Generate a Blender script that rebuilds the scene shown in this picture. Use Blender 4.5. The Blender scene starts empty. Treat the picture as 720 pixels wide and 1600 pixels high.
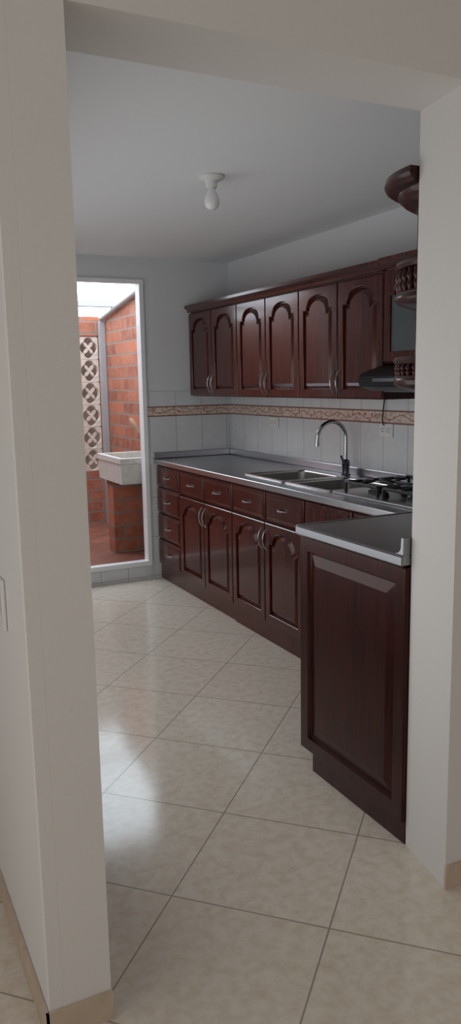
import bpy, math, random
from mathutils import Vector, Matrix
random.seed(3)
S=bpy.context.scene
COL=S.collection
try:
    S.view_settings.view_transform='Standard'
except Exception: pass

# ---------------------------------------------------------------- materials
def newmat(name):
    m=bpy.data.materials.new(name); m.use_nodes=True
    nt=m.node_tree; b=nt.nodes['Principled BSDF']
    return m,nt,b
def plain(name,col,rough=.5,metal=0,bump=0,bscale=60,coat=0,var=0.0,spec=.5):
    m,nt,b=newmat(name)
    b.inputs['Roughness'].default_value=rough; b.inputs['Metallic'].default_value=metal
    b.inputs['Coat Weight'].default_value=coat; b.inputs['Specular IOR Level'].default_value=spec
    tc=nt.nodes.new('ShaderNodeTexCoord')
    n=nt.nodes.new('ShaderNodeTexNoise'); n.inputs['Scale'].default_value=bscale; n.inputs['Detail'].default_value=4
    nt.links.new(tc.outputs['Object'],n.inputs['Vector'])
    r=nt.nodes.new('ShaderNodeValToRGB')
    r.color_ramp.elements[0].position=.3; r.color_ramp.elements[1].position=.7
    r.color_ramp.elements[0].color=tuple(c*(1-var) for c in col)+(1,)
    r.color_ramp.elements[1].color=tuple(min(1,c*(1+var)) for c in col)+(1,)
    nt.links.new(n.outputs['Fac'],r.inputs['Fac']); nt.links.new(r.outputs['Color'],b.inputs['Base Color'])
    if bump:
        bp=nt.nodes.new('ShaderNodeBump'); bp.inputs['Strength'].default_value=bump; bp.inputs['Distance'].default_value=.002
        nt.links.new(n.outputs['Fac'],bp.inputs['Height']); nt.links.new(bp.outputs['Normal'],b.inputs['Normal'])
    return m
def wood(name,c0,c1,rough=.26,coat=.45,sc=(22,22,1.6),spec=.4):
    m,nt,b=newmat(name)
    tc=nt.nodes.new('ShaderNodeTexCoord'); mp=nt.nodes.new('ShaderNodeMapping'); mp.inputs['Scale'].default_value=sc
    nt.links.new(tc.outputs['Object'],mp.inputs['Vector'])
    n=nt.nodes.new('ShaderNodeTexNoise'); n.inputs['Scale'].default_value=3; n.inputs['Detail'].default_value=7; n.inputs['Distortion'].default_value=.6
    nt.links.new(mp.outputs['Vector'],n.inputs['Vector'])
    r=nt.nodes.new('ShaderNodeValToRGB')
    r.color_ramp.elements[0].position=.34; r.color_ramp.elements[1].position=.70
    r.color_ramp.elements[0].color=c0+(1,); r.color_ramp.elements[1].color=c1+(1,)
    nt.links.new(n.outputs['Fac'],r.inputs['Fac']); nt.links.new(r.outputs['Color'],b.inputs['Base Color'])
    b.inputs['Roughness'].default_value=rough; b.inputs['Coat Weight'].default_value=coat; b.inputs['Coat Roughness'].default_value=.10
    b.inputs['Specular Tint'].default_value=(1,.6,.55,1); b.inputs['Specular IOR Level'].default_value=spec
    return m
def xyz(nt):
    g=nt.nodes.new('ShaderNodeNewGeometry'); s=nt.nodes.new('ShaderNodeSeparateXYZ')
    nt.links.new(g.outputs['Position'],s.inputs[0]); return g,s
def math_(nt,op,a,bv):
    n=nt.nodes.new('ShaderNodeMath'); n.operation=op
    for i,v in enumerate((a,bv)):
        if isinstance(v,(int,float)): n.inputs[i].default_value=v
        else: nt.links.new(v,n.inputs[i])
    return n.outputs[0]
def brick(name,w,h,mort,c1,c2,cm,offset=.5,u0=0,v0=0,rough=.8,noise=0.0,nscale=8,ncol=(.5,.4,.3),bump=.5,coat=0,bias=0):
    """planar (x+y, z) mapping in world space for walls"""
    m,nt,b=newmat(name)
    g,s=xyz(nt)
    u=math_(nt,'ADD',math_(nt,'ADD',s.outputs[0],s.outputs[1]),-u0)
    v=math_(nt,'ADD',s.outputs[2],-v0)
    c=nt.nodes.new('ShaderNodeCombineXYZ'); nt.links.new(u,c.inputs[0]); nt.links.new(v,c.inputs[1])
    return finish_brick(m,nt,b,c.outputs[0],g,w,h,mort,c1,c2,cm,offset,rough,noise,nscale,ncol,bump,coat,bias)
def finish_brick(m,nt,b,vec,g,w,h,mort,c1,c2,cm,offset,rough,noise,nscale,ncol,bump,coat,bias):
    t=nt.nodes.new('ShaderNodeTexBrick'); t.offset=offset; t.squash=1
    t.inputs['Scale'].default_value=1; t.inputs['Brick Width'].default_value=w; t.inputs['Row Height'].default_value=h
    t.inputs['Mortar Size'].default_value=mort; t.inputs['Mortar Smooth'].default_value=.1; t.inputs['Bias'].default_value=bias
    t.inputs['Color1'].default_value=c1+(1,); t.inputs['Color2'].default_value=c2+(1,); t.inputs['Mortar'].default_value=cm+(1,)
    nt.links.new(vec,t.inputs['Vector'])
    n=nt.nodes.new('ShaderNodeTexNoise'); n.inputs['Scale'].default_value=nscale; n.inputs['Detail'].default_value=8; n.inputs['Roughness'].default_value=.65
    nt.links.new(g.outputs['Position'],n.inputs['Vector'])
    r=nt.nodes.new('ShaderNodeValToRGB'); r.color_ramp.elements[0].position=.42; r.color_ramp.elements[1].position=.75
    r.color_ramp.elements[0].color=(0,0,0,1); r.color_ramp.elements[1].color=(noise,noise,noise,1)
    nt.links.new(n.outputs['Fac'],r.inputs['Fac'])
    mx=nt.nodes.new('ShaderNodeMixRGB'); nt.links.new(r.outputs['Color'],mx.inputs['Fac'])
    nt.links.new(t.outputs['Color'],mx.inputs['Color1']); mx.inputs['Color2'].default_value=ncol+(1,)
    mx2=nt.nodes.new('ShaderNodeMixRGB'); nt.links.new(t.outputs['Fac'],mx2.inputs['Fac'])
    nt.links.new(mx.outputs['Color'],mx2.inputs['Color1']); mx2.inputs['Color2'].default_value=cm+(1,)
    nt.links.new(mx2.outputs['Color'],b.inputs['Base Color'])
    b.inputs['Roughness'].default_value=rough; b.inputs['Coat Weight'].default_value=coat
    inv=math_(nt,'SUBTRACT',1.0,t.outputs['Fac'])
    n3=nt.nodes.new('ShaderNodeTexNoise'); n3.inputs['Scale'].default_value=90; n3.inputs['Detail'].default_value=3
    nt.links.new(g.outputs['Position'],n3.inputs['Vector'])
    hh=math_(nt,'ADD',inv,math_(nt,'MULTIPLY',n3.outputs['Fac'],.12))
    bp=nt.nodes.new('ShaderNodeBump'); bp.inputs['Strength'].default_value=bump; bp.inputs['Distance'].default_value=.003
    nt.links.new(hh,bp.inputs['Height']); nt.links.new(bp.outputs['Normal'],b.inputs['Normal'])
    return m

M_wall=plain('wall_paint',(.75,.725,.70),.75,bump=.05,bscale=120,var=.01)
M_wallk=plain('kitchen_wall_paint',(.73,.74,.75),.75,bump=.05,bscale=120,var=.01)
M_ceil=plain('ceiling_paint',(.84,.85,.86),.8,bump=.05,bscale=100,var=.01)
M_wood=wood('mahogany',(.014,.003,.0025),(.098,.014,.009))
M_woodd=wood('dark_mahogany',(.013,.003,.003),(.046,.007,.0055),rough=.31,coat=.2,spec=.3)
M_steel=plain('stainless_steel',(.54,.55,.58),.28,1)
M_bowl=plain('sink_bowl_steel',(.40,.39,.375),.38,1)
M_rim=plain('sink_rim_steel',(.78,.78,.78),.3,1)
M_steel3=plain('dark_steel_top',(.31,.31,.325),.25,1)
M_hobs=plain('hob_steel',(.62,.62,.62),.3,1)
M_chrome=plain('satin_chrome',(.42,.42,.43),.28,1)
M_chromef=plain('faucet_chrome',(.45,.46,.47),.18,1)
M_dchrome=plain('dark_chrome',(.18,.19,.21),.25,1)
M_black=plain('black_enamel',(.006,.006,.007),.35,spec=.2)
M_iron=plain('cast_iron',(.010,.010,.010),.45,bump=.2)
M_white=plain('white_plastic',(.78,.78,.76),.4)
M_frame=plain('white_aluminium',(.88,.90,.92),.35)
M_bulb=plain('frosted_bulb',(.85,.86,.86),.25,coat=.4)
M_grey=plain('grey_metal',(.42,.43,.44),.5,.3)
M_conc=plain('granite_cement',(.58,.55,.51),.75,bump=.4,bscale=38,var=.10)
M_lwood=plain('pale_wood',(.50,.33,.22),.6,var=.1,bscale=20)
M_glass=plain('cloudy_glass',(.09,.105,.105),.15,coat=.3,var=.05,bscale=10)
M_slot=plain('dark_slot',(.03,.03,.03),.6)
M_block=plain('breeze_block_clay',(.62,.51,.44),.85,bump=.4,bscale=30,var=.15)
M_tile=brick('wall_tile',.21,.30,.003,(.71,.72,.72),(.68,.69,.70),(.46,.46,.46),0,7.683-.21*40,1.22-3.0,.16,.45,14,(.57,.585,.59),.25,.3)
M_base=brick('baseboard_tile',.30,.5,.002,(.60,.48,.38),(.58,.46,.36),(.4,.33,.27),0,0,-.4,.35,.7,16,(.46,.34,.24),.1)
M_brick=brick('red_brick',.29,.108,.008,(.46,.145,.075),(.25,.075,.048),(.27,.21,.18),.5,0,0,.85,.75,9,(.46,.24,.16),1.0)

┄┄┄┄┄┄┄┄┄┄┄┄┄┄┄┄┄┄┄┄

-- Your task --
Tally the lines of the material above that contain the word "scene" and report the total alone.

-- Result for this task --
2